A year later, the 2008 McLaren MP4-23 was launched quietly in Stuttgart, at the headquarters of the team’s engine partner, Mercedes-Benz. It was a businesslike affair, and no pop stars were involved. I was there, now a member of McLaren staff, and so was Lewis, still sporting the GI haircut and smooth chin that Ron had mandated for him 12 months before. Alongside him, replacing Fernando, was Heikki Kovalainen, who looked nervously optimistic. Bernie Ecclestone was also in attendance, which pleased Ron, because, after the devastating trauma of ‘spy-gate’, the presence of F1’s commercial rights holder felt like a validatory imprimatur from on high. They sat next to each other during the car reveal, and during the only speech, which was delivered without fanfare by DaimlerChrysler chairman Dieter Zetsche.

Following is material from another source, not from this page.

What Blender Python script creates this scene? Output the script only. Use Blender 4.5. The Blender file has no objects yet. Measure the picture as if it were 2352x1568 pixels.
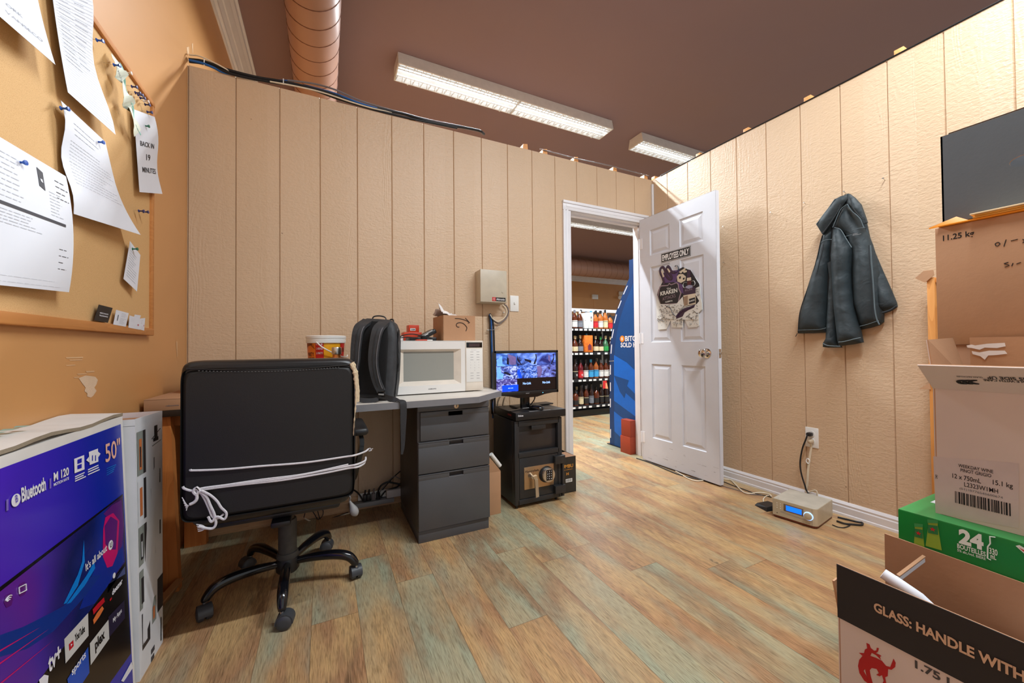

Hamilton went on to win the F1 drivers’ world championship in 2008, which shows you that the relative swankiness of new F1 car launches is not worth a tinker’s cuss when it comes to predicting what is going to happen on track. Even so, I hope that this evening’s event at the O2 goes well, that the non-racing celebrities are immoderately rewarded, and that whoever successfully bids for the Stake F1 Team Kick Sauber show car enjoys his, her, or their expensive new toy.